In my real estate business I wanted to use emerging technology, including augmented reality and voice recognition, to offer a personal approach to the agency. I don’t believe technology, while largely a collection of computer code, has to be cold and ‘untouchable’. I wanted our vendors and buyers to be able to meet me, the owner of the agency, as well as the team 24/7. I also wanted to create, where their computer browsers allowed, an interface that allowed them to interact with me in their native language.

Clients can ask me to sell their home, request an appraisal, buy a property or seek information on the agency. As we have international clients, I wanted to offer this in not only English but Mandarin as well.

The website took about two years from concept to completion and has a patent pending. The first year comprised the research phase and in the second year I designed the flow of the website and the dialogue. Then I handed my baby over to the developers to produce the coding, and a media company to do the filming. All up it took five months, and finally I extensively tested the site for four months. To make the website flow simply it has a vast amount of work going on behind the scenes, with layers upon layers of screens to give it the effect you see today.

How did you come up with the idea of using augmented reality and voice recognition technology?
Believe it or not, the idea didn’t start with augmented reality and voice technology, but several years ago I began thinking about virtual offices. At that particular point in time visual digital display screens had just hit the real estate sector and were quickly gathering popularity. I felt that if I implemented the idea of doing away with real estate shopfronts completely in favour of virtual offices, people would think I was crazy.

I started exploring other avenues to represent the agency and found a lot of inspiration in my nephews’ Xbox games. The developers of these games have been using augmented reality and voice recognition for a long time and they really show you how much can be achieved with such technology.

In recent years Google and Amazon have ventured strongly into voice recognition and it cemented my belief that the technology would take off. Last month I received an email from Westpac announcing they had launched a Westpac Banking skill for Amazon Alexa. Now I can access my account balance, recent spending history and reward point status through Alexa. How exciting is that!

Are buyers and sellers ready for this type of technology?
Buyers and sellers are more than ready for this technology and really the real estate industry as a whole is a bit behind in its uptake.

We live in a time-poor society; people love being able to ask questions and hear from the team online at midnight in the comfort of their own living room.

I’ve felt for a long time that there was a gap in the market when it comes to bridging the void between agents and clients. Agents spend a lot of time advertising properties online, often on multiple portals, and I don’t think consumers want to look through tens of local agencies to find a property when there are other platforms that offer them a single stop.

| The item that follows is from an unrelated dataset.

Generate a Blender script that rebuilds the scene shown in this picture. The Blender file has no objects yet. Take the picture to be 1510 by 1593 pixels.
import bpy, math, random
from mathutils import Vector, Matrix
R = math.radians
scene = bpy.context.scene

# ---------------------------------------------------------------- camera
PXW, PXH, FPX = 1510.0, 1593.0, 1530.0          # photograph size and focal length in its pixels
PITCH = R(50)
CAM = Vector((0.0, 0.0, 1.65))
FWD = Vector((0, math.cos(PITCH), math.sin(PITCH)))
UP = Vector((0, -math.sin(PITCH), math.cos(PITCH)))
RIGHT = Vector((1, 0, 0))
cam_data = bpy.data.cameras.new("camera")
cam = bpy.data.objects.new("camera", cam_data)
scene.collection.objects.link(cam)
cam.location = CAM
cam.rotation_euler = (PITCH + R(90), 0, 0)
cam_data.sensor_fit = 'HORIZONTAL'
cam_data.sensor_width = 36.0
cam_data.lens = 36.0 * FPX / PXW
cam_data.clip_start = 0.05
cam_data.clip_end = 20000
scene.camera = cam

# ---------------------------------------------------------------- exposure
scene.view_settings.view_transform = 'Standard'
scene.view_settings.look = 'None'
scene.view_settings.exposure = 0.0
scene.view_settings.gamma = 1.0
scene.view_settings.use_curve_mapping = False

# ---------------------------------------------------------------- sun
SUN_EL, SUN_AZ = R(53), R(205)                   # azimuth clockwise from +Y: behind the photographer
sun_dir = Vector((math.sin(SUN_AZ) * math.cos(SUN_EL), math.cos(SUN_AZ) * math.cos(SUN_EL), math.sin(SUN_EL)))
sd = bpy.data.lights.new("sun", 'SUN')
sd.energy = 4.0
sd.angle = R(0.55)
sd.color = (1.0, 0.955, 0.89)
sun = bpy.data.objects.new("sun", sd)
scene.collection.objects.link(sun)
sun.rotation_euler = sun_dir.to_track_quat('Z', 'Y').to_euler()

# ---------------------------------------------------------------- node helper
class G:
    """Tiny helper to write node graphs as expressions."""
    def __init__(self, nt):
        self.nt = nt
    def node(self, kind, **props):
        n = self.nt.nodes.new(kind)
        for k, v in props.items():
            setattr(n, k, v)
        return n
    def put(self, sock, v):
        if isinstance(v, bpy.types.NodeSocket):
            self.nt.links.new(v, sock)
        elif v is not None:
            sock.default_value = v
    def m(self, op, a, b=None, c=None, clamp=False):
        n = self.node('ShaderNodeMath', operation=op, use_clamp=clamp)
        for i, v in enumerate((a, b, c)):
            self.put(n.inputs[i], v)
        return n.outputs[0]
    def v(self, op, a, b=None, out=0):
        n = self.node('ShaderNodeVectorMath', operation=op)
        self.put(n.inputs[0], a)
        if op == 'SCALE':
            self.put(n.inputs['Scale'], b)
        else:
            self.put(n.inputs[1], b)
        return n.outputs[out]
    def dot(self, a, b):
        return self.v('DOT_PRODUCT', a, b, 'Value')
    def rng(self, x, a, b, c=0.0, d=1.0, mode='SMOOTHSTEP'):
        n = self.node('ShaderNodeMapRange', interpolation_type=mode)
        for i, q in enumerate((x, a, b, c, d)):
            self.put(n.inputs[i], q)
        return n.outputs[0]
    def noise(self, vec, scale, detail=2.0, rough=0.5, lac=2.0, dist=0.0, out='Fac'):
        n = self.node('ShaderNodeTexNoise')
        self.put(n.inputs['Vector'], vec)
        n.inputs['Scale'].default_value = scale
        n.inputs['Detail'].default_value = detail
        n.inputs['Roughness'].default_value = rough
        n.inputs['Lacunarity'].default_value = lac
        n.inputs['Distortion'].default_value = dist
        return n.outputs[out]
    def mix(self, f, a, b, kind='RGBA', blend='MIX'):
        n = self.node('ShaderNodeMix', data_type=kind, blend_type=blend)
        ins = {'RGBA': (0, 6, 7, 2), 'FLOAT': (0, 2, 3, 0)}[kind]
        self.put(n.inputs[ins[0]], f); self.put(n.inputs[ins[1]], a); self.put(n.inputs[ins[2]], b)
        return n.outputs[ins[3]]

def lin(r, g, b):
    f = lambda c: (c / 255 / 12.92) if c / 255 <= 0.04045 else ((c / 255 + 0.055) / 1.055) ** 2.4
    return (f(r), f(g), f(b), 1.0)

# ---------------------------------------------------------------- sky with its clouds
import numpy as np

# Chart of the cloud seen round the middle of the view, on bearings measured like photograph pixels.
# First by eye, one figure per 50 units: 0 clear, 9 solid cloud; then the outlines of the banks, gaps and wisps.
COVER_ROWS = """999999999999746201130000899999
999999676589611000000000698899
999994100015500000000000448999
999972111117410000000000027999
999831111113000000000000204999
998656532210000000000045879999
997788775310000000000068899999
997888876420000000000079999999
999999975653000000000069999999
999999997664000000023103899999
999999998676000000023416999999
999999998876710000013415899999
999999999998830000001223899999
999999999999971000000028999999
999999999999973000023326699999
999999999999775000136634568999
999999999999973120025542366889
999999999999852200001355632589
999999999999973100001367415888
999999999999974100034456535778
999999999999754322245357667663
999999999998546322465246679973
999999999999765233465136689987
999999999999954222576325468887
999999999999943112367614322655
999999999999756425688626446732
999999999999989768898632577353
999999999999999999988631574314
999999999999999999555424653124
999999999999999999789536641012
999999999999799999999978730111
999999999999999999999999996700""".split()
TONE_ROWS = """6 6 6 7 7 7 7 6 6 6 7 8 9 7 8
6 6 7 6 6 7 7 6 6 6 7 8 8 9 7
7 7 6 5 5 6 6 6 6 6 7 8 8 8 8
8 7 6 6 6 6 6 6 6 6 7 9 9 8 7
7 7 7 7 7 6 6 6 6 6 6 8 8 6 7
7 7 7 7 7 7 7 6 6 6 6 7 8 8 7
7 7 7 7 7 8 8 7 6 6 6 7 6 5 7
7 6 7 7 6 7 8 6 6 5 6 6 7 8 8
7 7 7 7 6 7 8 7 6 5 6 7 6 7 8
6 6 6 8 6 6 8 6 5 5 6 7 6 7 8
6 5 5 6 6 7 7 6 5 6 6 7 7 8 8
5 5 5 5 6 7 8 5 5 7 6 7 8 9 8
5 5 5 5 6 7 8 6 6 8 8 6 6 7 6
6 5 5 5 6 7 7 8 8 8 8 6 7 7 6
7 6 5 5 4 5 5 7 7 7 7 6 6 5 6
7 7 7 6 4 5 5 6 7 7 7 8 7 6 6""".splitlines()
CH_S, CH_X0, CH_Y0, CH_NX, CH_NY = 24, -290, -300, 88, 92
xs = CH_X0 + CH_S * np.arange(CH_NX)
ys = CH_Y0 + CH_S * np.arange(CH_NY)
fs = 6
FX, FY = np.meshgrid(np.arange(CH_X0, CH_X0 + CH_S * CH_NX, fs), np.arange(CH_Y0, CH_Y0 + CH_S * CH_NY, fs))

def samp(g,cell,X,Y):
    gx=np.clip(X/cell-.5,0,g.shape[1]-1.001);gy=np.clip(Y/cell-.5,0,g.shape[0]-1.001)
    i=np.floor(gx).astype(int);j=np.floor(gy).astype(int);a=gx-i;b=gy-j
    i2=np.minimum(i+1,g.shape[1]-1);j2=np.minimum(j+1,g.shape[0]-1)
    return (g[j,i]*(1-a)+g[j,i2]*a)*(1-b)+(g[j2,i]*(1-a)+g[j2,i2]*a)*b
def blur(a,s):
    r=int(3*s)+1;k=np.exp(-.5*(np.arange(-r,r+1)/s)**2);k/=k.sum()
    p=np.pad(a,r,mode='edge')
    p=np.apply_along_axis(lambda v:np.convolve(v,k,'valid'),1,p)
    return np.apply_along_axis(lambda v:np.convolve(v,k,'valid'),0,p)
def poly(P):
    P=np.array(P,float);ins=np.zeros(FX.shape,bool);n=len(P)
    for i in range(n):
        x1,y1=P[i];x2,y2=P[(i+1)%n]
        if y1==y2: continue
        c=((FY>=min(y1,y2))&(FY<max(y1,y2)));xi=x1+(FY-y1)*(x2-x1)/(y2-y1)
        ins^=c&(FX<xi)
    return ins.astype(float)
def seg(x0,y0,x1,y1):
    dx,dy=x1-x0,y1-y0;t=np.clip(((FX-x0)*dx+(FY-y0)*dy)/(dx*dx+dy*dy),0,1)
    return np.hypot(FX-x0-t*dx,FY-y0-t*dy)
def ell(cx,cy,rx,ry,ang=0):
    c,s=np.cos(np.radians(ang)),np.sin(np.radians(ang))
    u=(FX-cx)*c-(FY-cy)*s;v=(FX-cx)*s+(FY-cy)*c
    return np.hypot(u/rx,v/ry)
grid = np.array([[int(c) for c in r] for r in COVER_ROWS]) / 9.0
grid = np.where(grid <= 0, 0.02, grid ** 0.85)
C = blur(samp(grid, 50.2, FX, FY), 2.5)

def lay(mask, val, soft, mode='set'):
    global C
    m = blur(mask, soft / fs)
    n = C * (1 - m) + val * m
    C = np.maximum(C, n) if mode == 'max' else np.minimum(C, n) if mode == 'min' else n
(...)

I think what we need to do with technology is create a more personalised service and use it as an opportunity to introduce ourselves to prospective clients.We can use technology as a first step in building a relationship with someone. After all, real estate really is about people, not just properties.

What role do you think technology will play in real estate in the future?
Technology is about making it more connected, transparent, enjoyable, fun, smarter and ultimately it should reduce costs and free up time for our vendors and buyers. It’s in our interests as agents to start working on future technological solutions, so we can be part of the future real estate selling and purchasing cycle. I envisage that there will be only a few players who will truly occupy this space one day, and if they are not working on it now they will be yesterday’s news.

What kind of tech advances do you think we will see in real estate in years to come?
As an inventor I could talk about this topic for hours as I find it eternally interesting. Just a couple of the directions I think technology will take us in is to replace shopfronts gradually with virtual offices, artificial intelligence will collect buyer behaviour and the property sale process will become more transparent for buyers and sellers.

Bricks and mortar cost too much to run as a business, especially when you take into account franchise charges, leasing, utility and ongoing physical location business costs, such as a full-time receptionist to man the shop. Technology such as AR, VR and AI is here to help, and we need to embrace these so we can operate smarter and pass on savings to our vendors, who are currently spending significant amounts of money in commission and advertising costs.

What do you love about what you do?
Surprising people, whether it’s making them the highest sale in their street or suburb or sharing our inventions and patenting my ideas.

What has been your biggest challenge?
Competing against the current paradigm of the same old real estate model. It’s been the same model since I can remember as a small child.

How did you overcome that challenge?
The only way to overcome this is to go against the tide. The landscape needs to move forward and I want to be the person that really makes a difference in shaping real estate in the future. It is a tall order, but I’m going to give it my very best.